Bazılarına göre Türk siyasetinin tedavi edilmesi gereken hastalıklarından biri "Kamplaşma"dır... Bu hastalığın semptomları arasında "Nefret", "Önyargılılık", "İdeolojik saplantılar", "Kişilere dönük takıntılar" benzeri zihinsel sapkınlıklar vardır...
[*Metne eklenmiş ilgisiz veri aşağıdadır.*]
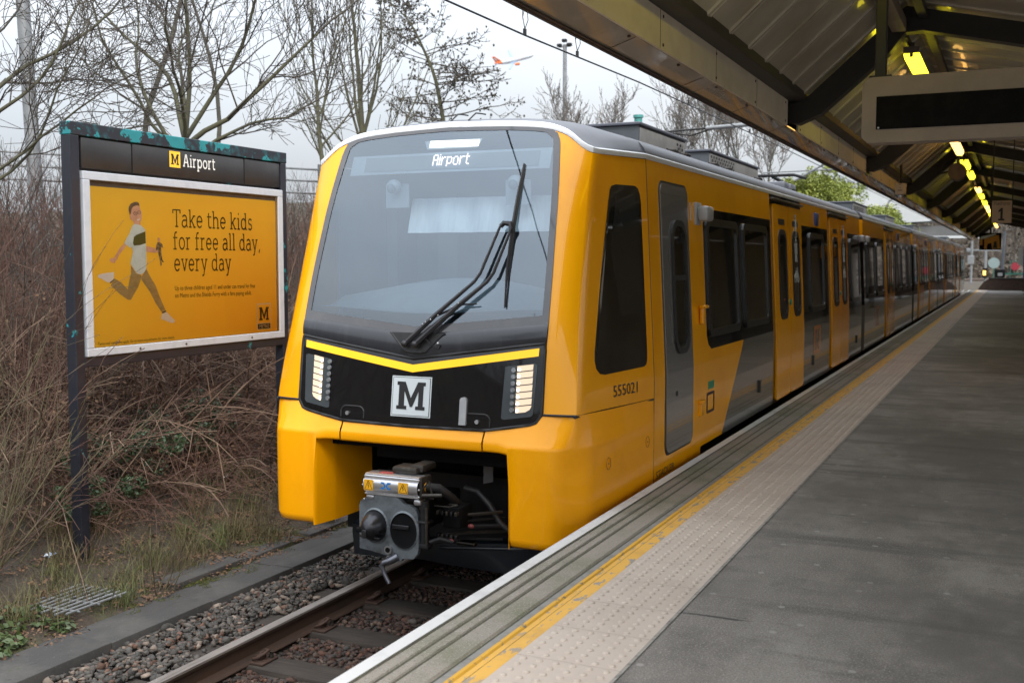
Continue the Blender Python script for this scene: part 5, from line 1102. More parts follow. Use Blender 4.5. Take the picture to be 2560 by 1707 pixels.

"Kamplaşma" gerçekten tedavisi gereken bir siyasal hastalık olabilir... Ama şu anda çok sağlıklı beyinleri ve çok geniş kesimleri de etkileyen siyasal ruh durumunun "Güvensizlik krizi" olduğunu görmemiz gerekir. Bunu "Aldatılmışlık sendromu" şeklinde de niteleyebiliriz.
Aldatanlar çeşit çeşit
Şöyle bir düşündüğünüz zaman geniş halk kesimlerinin de etkilendiği "Aldatılmışlık sendromunu"nu üreten aktörleri açık ve seçik biçimde görebilirsiniz... Örneğin kendilerini "Hizmet" olarak niteleyen ve dini bir cemaat kisvesi altında örgütlenen bir grubun, devleti ele geçirmek için adliyede, poliste örgütlendiği ve darbe girişimleri açığa çıktıktan sonra çok geniş kesimler, "Amma da aldatılmışız" diyerek bunalımlara düşmemişler midir?
Terör açılımı mı?
Aynı şekilde "Açılım Süreci"nin kalıcı ve demokratik bir sonuca ulaşması için tabuları yıkan siyasetçiler ve onlara destek veren seçmen kitleleri aldatılmadılar mı? Bu sürecin bir tarafı olan Kürt siyasi hareketinin aktörlerinin iradelerini PKK terörizmine teslim ettiklerini ve devletin hoşgörüsünü istismar ederek müstakbel terör eylemlerinin altyapısının hazırlanmasına destek olduklarını görünce, barışı bekleyenlerin "Amma da aldatılmışız" duygusuna kapıldıklarını görmüyor muyuz?